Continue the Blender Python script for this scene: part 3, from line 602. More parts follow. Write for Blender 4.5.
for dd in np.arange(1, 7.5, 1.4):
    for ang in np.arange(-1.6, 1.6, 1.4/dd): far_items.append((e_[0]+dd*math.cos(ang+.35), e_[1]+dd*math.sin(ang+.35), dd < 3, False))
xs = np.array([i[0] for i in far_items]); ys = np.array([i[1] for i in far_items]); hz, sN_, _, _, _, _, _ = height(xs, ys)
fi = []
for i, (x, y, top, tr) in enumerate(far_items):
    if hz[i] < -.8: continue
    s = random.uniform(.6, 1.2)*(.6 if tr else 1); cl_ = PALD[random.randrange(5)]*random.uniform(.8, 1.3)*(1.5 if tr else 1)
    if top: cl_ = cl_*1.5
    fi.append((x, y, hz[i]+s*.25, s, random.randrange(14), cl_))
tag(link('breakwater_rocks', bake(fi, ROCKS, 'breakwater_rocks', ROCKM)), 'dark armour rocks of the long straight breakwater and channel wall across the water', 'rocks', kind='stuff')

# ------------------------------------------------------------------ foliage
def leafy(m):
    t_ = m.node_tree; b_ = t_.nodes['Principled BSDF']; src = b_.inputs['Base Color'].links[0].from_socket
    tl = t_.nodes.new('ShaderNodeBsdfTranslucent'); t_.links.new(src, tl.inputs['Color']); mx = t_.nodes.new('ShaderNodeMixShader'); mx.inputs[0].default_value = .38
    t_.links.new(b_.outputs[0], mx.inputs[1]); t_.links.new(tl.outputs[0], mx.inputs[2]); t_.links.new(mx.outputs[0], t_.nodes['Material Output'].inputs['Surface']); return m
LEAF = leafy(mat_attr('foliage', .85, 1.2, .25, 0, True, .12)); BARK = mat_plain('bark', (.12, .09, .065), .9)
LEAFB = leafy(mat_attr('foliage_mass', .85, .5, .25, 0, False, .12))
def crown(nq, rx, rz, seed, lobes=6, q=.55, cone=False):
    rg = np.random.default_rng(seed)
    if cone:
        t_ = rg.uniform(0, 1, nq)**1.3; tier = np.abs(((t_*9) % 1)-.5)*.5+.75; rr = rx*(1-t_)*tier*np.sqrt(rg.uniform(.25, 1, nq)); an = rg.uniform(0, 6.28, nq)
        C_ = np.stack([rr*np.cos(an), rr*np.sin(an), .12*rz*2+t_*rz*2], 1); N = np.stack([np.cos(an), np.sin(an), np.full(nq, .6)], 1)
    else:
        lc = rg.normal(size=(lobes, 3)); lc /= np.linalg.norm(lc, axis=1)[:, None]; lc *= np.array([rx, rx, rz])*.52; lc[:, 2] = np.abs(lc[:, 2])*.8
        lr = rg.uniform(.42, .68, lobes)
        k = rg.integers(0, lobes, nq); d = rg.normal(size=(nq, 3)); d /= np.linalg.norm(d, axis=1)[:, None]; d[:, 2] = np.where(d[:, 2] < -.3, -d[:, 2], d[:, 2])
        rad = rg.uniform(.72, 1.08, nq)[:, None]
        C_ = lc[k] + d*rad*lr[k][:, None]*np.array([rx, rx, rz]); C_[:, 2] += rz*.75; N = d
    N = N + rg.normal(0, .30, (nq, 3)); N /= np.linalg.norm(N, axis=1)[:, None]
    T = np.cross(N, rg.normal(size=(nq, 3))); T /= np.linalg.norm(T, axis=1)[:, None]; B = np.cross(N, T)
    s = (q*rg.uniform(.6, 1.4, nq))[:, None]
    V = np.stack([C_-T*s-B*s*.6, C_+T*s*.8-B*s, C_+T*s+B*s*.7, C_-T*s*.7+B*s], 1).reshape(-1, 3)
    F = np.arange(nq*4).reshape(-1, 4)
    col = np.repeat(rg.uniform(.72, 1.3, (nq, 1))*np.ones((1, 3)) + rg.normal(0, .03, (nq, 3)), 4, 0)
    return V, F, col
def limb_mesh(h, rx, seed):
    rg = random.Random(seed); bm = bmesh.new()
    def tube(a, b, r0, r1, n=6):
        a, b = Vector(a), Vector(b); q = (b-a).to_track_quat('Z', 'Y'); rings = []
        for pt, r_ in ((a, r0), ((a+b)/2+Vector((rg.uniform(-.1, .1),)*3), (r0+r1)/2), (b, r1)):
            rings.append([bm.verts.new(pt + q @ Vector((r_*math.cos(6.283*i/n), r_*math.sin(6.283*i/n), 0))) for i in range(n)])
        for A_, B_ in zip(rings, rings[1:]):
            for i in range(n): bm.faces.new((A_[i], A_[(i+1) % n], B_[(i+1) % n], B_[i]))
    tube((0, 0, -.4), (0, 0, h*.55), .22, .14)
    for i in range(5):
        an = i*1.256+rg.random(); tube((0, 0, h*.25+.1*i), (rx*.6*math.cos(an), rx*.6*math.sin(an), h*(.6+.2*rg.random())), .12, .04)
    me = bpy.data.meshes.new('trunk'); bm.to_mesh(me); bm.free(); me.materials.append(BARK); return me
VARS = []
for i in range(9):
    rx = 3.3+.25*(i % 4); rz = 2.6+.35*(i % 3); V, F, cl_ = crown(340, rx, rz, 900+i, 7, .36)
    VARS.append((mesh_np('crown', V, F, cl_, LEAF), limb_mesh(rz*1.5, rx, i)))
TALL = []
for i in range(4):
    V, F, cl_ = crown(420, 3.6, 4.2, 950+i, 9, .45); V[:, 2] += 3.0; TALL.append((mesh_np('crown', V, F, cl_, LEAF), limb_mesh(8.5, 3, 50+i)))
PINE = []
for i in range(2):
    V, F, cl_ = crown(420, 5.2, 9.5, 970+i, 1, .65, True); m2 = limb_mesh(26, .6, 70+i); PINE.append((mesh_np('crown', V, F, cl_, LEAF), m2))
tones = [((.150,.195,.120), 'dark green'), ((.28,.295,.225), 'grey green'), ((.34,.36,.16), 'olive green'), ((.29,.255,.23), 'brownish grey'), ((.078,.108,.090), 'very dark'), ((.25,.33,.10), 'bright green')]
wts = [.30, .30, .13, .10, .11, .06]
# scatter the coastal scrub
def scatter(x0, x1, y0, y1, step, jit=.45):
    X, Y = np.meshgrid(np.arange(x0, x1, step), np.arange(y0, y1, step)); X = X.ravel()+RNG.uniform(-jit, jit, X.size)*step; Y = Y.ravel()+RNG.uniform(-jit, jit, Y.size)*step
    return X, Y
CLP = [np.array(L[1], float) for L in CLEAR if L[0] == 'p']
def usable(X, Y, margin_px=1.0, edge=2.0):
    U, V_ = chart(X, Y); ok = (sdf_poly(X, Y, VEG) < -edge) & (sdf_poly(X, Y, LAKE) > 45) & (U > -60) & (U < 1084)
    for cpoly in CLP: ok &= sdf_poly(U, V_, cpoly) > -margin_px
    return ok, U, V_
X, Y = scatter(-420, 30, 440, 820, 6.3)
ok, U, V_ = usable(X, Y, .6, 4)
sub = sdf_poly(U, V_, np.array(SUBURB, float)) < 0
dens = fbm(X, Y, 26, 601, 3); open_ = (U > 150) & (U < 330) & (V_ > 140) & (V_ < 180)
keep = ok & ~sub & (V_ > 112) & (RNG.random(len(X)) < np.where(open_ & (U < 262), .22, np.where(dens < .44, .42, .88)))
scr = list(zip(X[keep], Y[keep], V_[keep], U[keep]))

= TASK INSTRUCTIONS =
Using the data above, extract exactly the lines from the one that holds "fi.append((x, y, hz[i]+s*.25, s, random.randrange(14), cl_))" to the one that holds "water', 'rocks', kind='stuff')", both ends included, and no others.

= TASK OUTPUT =
    fi.append((x, y, hz[i]+s*.25, s, random.randrange(14), cl_))
tag(link('breakwater_rocks', bake(fi, ROCKS, 'breakwater_rocks', ROCKM)), 'dark armour rocks of the long straight breakwater and channel wall across the water', 'rocks', kind='stuff')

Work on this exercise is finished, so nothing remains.